Your objective: Repeat the whole of the data, keeping every detail the same.

Stored data:

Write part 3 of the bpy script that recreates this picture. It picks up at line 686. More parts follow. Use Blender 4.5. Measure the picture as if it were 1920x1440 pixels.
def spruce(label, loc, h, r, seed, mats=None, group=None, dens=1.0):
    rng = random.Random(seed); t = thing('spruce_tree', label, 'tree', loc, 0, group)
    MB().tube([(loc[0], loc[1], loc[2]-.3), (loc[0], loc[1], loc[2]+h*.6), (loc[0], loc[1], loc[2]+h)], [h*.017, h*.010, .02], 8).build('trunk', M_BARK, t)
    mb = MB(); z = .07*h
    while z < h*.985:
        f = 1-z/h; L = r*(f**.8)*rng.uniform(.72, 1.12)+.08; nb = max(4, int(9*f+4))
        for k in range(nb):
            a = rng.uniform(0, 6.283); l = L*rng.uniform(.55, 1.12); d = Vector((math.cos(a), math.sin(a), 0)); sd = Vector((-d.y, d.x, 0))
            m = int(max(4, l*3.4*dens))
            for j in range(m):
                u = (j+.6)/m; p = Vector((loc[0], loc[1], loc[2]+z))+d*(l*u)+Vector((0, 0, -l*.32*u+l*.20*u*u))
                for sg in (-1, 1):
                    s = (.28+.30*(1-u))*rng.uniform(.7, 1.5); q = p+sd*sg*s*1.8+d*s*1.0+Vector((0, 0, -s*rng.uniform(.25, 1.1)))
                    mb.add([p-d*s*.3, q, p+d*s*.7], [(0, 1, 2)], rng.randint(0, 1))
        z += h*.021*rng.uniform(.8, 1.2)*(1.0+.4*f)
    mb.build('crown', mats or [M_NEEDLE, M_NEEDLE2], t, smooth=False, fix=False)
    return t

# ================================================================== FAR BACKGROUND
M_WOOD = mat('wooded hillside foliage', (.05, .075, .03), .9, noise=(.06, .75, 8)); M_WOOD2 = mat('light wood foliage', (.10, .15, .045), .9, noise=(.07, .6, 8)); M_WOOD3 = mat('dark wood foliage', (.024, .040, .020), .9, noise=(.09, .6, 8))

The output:
Write part 3 of the bpy script that recreates this picture. It picks up at line 686. More parts follow. Use Blender 4.5. Measure the picture as if it were 1920x1440 pixels.
def spruce(label, loc, h, r, seed, mats=None, group=None, dens=1.0):
    rng = random.Random(seed); t = thing('spruce_tree', label, 'tree', loc, 0, group)
    MB().tube([(loc[0], loc[1], loc[2]-.3), (loc[0], loc[1], loc[2]+h*.6), (loc[0], loc[1], loc[2]+h)], [h*.017, h*.010, .02], 8).build('trunk', M_BARK, t)
    mb = MB(); z = .07*h
    while z < h*.985:
        f = 1-z/h; L = r*(f**.8)*rng.uniform(.72, 1.12)+.08; nb = max(4, int(9*f+4))
        for k in range(nb):
            a = rng.uniform(0, 6.283); l = L*rng.uniform(.55, 1.12); d = Vector((math.cos(a), math.sin(a), 0)); sd = Vector((-d.y, d.x, 0))
            m = int(max(4, l*3.4*dens))
            for j in range(m):
                u = (j+.6)/m; p = Vector((loc[0], loc[1], loc[2]+z))+d*(l*u)+Vector((0, 0, -l*.32*u+l*.20*u*u))
                for sg in (-1, 1):
                    s = (.28+.30*(1-u))*rng.uniform(.7, 1.5); q = p+sd*sg*s*1.8+d*s*1.0+Vector((0, 0, -s*rng.uniform(.25, 1.1)))
                    mb.add([p-d*s*.3, q, p+d*s*.7], [(0, 1, 2)], rng.randint(0, 1))
        z += h*.021*rng.uniform(.8, 1.2)*(1.0+.4*f)
    mb.build('crown', mats or [M_NEEDLE, M_NEEDLE2], t, smooth=False, fix=False)
    return t

# ================================================================== FAR BACKGROUND
M_WOOD = mat('wooded hillside foliage', (.05, .075, .03), .9, noise=(.06, .75, 8)); M_WOOD2 = mat('light wood foliage', (.10, .15, .045), .9, noise=(.07, .6, 8)); M_WOOD3 = mat('dark wood foliage', (.024, .040, .020), .9, noise=(.09, .6, 8))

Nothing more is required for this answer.